The exhibit features two contemporary artists who lend their modern perspective, including Frances F. Denny, who photographs women who identify as witches, and the British fashion designer Alexander McQueen, whose mother was an amateur genealogist and discovered that their ancestor Elizabeth Howe was tried, accused and executed in Salem.
“These are all the things that we wish our ancestors could have experienced during this crisis,” said associate curator Lydia Gordon said to Bowen about McQueen’s collection. “And here it is, manifesting in a work of art and an ensemble in a dress that serves as armor and a garment that helps form identity and how we see ourselves and each other out in the world. It's an incredible response.”
"Mariano: Variations on a Theme” at McMullen Museum of Art at Boston College through Dec. 5
The McMullen Museum presents the first major American exhibition of the Cuban modernist painter Mariano Rodríguez, featuring more than 140 works from his long career through the 20th century. “This is really an excavation,” Bowen says of the retrospective, in which Mariano examines themes central to Cuba, from fruit to vegetation to marine subjects. He lived in Mexico and New York, picking up influences along the way from prominent artists like Picasso, Matisse and Goya. One recurring image is the rooster, which Bowen discussed with curator Elizabeth Thompson Goizueta.

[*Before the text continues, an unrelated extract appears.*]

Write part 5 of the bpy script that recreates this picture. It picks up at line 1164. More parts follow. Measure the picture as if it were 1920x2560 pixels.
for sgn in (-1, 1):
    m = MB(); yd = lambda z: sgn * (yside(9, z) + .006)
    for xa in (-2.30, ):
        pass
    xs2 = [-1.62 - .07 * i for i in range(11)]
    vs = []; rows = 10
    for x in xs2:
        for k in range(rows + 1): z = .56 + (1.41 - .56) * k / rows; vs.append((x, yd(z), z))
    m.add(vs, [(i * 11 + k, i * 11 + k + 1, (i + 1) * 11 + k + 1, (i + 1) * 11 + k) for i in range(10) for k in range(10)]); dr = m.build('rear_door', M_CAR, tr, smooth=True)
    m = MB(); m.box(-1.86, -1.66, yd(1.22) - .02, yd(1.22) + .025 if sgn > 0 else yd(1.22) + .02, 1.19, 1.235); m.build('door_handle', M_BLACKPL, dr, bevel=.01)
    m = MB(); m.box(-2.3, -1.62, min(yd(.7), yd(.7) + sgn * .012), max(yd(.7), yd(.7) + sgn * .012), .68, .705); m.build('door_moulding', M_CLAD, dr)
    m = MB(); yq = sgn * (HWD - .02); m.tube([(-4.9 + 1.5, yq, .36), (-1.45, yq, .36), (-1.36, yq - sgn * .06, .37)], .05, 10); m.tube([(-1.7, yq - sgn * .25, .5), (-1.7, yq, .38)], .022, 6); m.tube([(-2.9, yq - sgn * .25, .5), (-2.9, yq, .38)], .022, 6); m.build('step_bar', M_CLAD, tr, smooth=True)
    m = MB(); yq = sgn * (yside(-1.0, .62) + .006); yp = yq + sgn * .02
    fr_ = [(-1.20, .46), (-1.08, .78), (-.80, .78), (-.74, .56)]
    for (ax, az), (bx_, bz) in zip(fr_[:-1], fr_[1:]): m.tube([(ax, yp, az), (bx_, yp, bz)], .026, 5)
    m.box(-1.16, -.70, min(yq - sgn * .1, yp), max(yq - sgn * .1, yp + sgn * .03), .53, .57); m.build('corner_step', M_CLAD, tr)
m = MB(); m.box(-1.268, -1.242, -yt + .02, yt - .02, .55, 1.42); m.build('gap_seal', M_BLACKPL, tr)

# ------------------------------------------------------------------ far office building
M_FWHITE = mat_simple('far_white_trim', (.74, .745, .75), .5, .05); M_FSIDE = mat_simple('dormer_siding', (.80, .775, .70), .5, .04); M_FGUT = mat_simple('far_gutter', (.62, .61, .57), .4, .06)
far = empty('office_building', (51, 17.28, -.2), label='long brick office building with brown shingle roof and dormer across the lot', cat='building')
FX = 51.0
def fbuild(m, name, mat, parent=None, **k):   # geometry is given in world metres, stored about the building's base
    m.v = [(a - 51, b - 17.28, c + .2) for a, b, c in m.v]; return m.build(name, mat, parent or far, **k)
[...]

“What is the rooster? The rooster is a bad boy, the rooster is cocky and the rooster is proud. And the rooster really is all about male virility and the countryside and battle. And all of that is wonderful,” Goizueta said. “So it has all these kinds of sexual overtones to it. I think that in the end, it has given Mariano a limited appreciation for his entire scope of his work. Because Mariano was more than the cock, he was more than the rooster.”